- [Material provided]
◇ ◇ ◇ ◇
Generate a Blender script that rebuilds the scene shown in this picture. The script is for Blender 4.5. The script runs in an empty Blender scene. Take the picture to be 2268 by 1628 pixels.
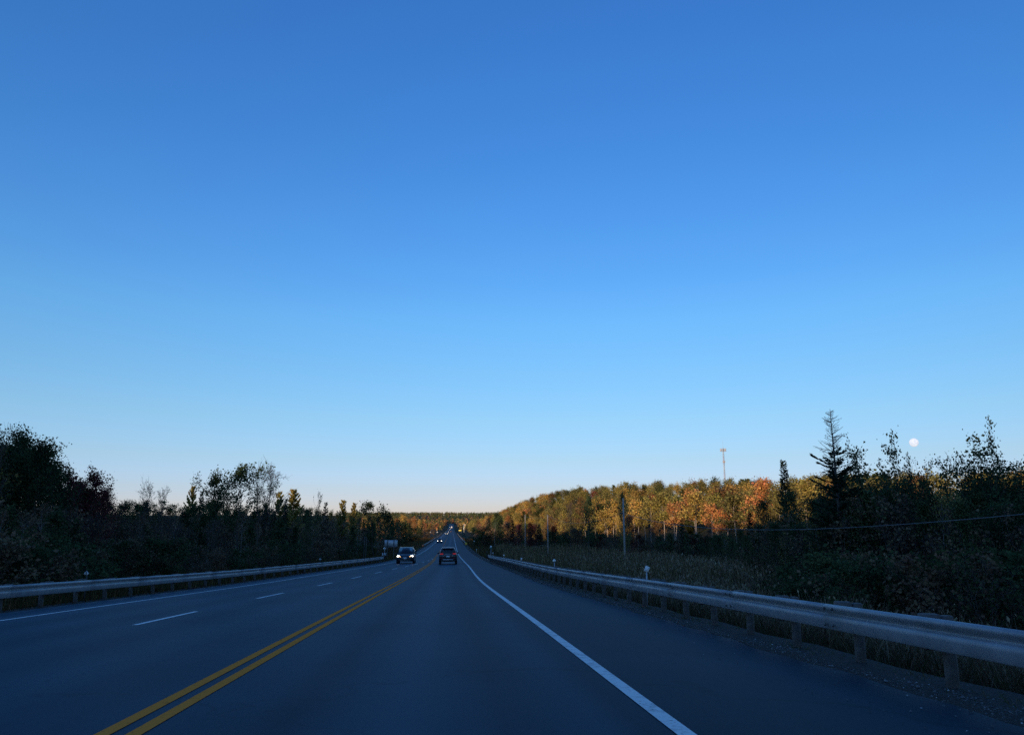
import bpy, math, random
import numpy as np
from mathutils import Vector, Matrix

C = bpy.context.scene.collection
SC = bpy.context.scene
rnd = random.Random(7)
RS = np.random.RandomState

# ------------------------------------------------------------------ camera, sky, sun, exposure
PITCH = math.atan((526 - 367) / 745)
FD = 745 * 2268 / 1024
cam = bpy.data.objects.new('camera', bpy.data.cameras.new('camera'))
C.objects.link(cam)
cam.location = (0, 0, 0)
cam.rotation_euler = (math.pi / 2 + PITCH, 0, 0)
cam.data.sensor_width = 36
cam.data.lens = 36 * 745 / 1024
cam.data.clip_start = 0.1
cam.data.clip_end = 20000
SC.camera = cam

SUN_AZ, SUN_EL = math.radians(208), math.radians(2.7)       # clockwise from +Y: behind the camera, to the left
world = bpy.data.worlds.new('World'); SC.world = world; world.use_nodes = True
nt = world.node_tree; nd = nt.nodes; lk = nt.links
bg = nd['Background']
sky = nd.new('ShaderNodeTexSky'); sky.sky_type = 'NISHITA'; sky.sun_disc = False
sky.sun_elevation = SUN_EL; sky.sun_rotation = SUN_AZ
sky.air_density = 1; sky.dust_density = 0; sky.ozone_density = 3
tc = nd.new('ShaderNodeTexCoord'); sep = nd.new('ShaderNodeSeparateXYZ'); lk.new(tc.outputs['Generated'], sep.inputs[0])
mr = nd.new('ShaderNodeMapRange'); mr.inputs[1].default_value = 0; mr.inputs[2].default_value = 0.65
lk.new(sep.outputs[2], mr.inputs[0])
cr = nd.new('ShaderNodeValToRGB'); lk.new(mr.outputs[0], cr.inputs[0])
TINT = [(0.0, (3.15, 4.35, 16.5)), (0.0116, (3.2, 4.35, 15.3)), (0.0271, (3.38, 4.2, 12.0)), (0.048, (3.45, 3.98, 8.7)), (0.0847, (3.74, 3.92, 6.0)),
        (0.1375, (3.85, 4.08, 5.06)), (0.2009, (3.6, 4.22, 5.02)), (0.2635, (3.3, 4.38, 5.3)), (0.3195, (2.85, 4.15, 5.45)),
        (0.3882, (2.55, 4.0, 5.55)), (0.4663, (2.25, 3.82, 5.55)), (0.6186, (2.05, 3.66, 5.7))]
el = cr.color_ramp.elements
while len(el) < len(TINT): el.new(0.5)
for e, (z, c) in zip(el, TINT):
    e.position = z / 0.65; e.color = (c[0] / 20, c[1] / 20, c[2] / 20, 1)
dot = nd.new('ShaderNodeVectorMath'); dot.operation = 'DOT_PRODUCT'; lk.new(tc.outputs['Generated'], dot.inputs[0])
dot.inputs[1].default_value = (math.sin(SUN_AZ), math.cos(SUN_AZ), 0)
ms = nd.new('ShaderNodeMapRange'); ms.inputs[1].default_value = .1; ms.inputs[2].default_value = .95; lk.new(dot.outputs['Value'], ms.inputs[0])
wm = nd.new('ShaderNodeMix'); wm.data_type = 'RGBA'; lk.new(ms.outputs[0], wm.inputs[0]); lk.new(cr.outputs[0], wm.inputs[6]); wm.inputs[7].default_value = (2.7 / 20, 2.9 / 20, 3.9 / 20, 1)
mx = nd.new('ShaderNodeMapRange'); mx.inputs[1].default_value = -.57; mx.inputs[2].default_value = .57; mx.inputs[3].default_value = 1.10; mx.inputs[4].default_value = .83; lk.new(sep.outputs[0], mx.inputs[0])
ev = nd.new('ShaderNodeVectorMath'); ev.operation = 'SCALE'; lk.new(wm.outputs[2], ev.inputs[0]); lk.new(mx.outputs[0], ev.inputs[3])
mul = nd.new('ShaderNodeVectorMath'); mul.operation = 'MULTIPLY'
lk.new(sky.outputs[0], mul.inputs[0]); lk.new(ev.outputs[0], mul.inputs[1])
sca = nd.new('ShaderNodeVectorMath'); sca.operation = 'SCALE'; sca.inputs[3].default_value = 20
lk.new(mul.outputs[0], sca.inputs[0])
lk.new(sca.outputs[0], bg.inputs[0]); bg.inputs[1].default_value = 0.1

SUND = Vector((math.sin(SUN_AZ) * math.cos(SUN_EL), math.cos(SUN_AZ) * math.cos(SUN_EL), math.sin(SUN_EL)))
sun = bpy.data.objects.new('sun', bpy.data.lights.new('sun', 'SUN')); C.objects.link(sun)
sun.data.energy = 5.0; sun.data.color = (1.0, 0.72, 0.45); sun.data.angle = math.radians(0.5)
sun.rotation_euler = (-SUND).to_track_quat('-Z', 'Y').to_euler()

SC.view_settings.view_transform = 'Standard'; SC.view_settings.look = 'None'
SC.view_settings.exposure = 0; SC.view_settings.gamma = 1; SC.view_settings.use_curve_mapping = False
SC.cycles.max_bounces = 5; SC.cycles.diffuse_bounces = 3; SC.cycles.glossy_bounces = 3
SC.cycles.transmission_bounces = 3; SC.cycles.transparent_max_bounces = 6
SC.cycles.use_denoising = False
SC.cycles.sample_clamp_indirect = 4

# ------------------------------------------------------------------ road geometry (curve of the right edge line)
KN = np.array([0, 15, 35, 60, 90, 130, 180, 250, 350, 500, 750, 1100.])
KX = np.array([1.587, 0.312, -1.362, -3.215, -5.55, -8.906, -12.917, -18.44, -26.276, -38.111, -57.924, -85.454])
KZ = np.array([-1.138, -1.685, -2.438, -3.2, -4.032, -4.855, -5.504, -5.841, -5.958, -6.12, -6.15, -6.05])
def _nat(v, x):
    n = len(KN); h = np.diff(KN); A = np.zeros((n, n)); b = np.zeros(n); A[0, 0] = A[-1, -1] = 1
    for i in range(1, n - 1):
        A[i, i-1] = h[i-1]; A[i, i] = 2 * (h[i-1] + h[i]); A[i, i+1] = h[i]
        b[i] = 6 * ((v[i+1] - v[i]) / h[i] - (v[i] - v[i-1]) / h[i-1])
    m = np.linalg.solve(A, b)
    j = np.clip(np.searchsorted(KN, x) - 1, 0, n - 2); t = x - KN[j]; hh = h[j]
    return v[j] + t * ((v[j+1] - v[j]) / hh - hh * (2 * m[j] + m[j+1]) / 6) + t * t * m[j] / 2 + t**3 * (m[j+1] - m[j]) / (6 * hh)
_ty = np.r_[np.linspace(0, 300, 601), np.linspace(302, 1100, 400)]
_tx = _nat(KX, _ty); _tz = _nat(KZ, _ty)
_ty2 = np.r_[-900, -300, -120, -40, _ty, 1400, 1700, 2000, 2300, 3000, 6000]
_tx2 = np.r_[_tx[0] + 900 * .086, _tx[0] + 300 * .086, _tx[0] + 120 * .086, _tx[0] + 40 * .086, _tx, np.array([-108.9, -132.4, -155.8, -179.3, -234, -470])]
_tz2 = np.r_[10, 6.5, 2.6, 0.15, _tz, -4.6, 0.2, 6.4, 9, 12, 14]
def Xr(y): return np.interp(y, _ty2, _tx2)
def Zr(y): return np.interp(y, _ty2, _tz2)
def SS(t):
    t = np.clip(t, 0, 1); return t * t * (3 - 2 * t)
def mid(y): return SS((132.1 - np.asarray(y, float)) / (132.1 - 17.3))      # the passing lane, tapering out
def oY(y): return -3.85 + 0 * np.asarray(y, float)
def oD(y): return -3.85 - 3.62 * mid(y)
def oL(y): return -7.47 - 3.62 * mid(y)
def sup(y): return 0.0194 * (1 - np.clip((np.asarray(y, float) - 40) / 160, 0, 1))
def zroad(o, y):
    o = np.asarray(o, float)
    return Zr(y) + np.where(o <= 0, sup(y) * o, -0.055 * o)
PR = 2.95
def oPR(y): y = np.asarray(y, float); return PR + .07 * np.sin(y * 1.3) * np.sin(y * .37 + 1) + .05 * np.sin(y * 3.7 + np.sin(y * 1.9))
def oPL(y): return oL(y) - 1.45

def hillH(y): return np.interp(y, [0, 90, 200, 330, 420, 560, 700, 850, 1000, 1150], [3, 5, 7, 12, 15, 16, 14, 9, 3, 0])
def hillF(y): return np.interp(y, [0, 100, 200, 300, 400, 500, 600, 800, 1100], [66, 66, 64, 52, 39, 31, 27, 24, 22])
def wob(x, y):
    return (np.sin(x * .13 + y * .071) + np.sin(x * .057 - y * .11 + 2) + .5 * np.sin(x * .31 + y * .29 + 1)) * .22
def gz(o, y):
    """height of the ground at offset o from the right edge line"""
    o = np.asarray(o, float); y = np.asarray(y, float)
    x = o + Xr(y)
    nb = np.interp(y, [-300, -60, 0, 40, 90, 150, 250, 1100, 1400, 2000, 2600, 6000], [6, 0.0, -2.8, -4.2, -5.7, -6.7, -7.1, -7.1, -5.5, 5.5, 10, 14])
    eR = 4.1; eL = oPL(y) - .75
    zR = zroad(eR, y) - .06 - (o - eR) * .45
    zL = zroad(eL, y) - .06 - (eL - o) * .30
    nl = np.maximum(nb + .6, Zr(y) - 1.5)
    r = np.maximum(zR, nb + wob(x, y) * SS((o - 8) / 10)) + hillH(y) * SS((o - hillF(y)) / np.interp(y, [250, 400], [50, 38])) + np.interp(o, [hillF(0) + 60, 400, 1500], [0, 4, 10])
    l = np.maximum(zL, nl + wob(x, y) * SS((-o - 20) / 10))
    z = np.where(o > eR, r, np.where(o < eL, l, zroad(np.clip(o, eL, eR), y) - .06))
    far = SS((y - 1750) / 1500)
    z = z + far * 34 * SS((np.abs(o) - 14) / 200 + (y - 2150) / 250)
    s = x * .4695 + y * .8829
    z = z + SS((-s - 70) / 180) * np.maximum(0, 12.5 - z)
    return z

def at(xd, yd, y):
    """the point at distance y on the sight line through (xd, yd) of the 2268-wide photograph"""
    u = (xd - 1134) / FD; v = (814 - yd) / FD
    d = (u, math.cos(PITCH) - v * math.sin(PITCH), math.sin(PITCH) + v * math.cos(PITCH))
    k = y / d[1]
    return Vector((d[0] * k, y, d[2] * k))
def ux(xd):                      # tan of the bearing, near the horizon
    p = at(xd, 1165, 1.0); return p.x
def shade_z(x, y): return 9 - .0437 * (x * .4695 + y * .8829)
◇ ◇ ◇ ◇
Return nothing but the lines running from the start of the data to the line with "SC.camera = cam", please, both ends included and no pictures.

- [Exercise result]
Generate a Blender script that rebuilds the scene shown in this picture. The script is for Blender 4.5. The script runs in an empty Blender scene. Take the picture to be 2268 by 1628 pixels.
import bpy, math, random
import numpy as np
from mathutils import Vector, Matrix

C = bpy.context.scene.collection
SC = bpy.context.scene
rnd = random.Random(7)
RS = np.random.RandomState

# ------------------------------------------------------------------ camera, sky, sun, exposure
PITCH = math.atan((526 - 367) / 745)
FD = 745 * 2268 / 1024
cam = bpy.data.objects.new('camera', bpy.data.cameras.new('camera'))
C.objects.link(cam)
cam.location = (0, 0, 0)
cam.rotation_euler = (math.pi / 2 + PITCH, 0, 0)
cam.data.sensor_width = 36
cam.data.lens = 36 * 745 / 1024
cam.data.clip_start = 0.1
cam.data.clip_end = 20000
SC.camera = cam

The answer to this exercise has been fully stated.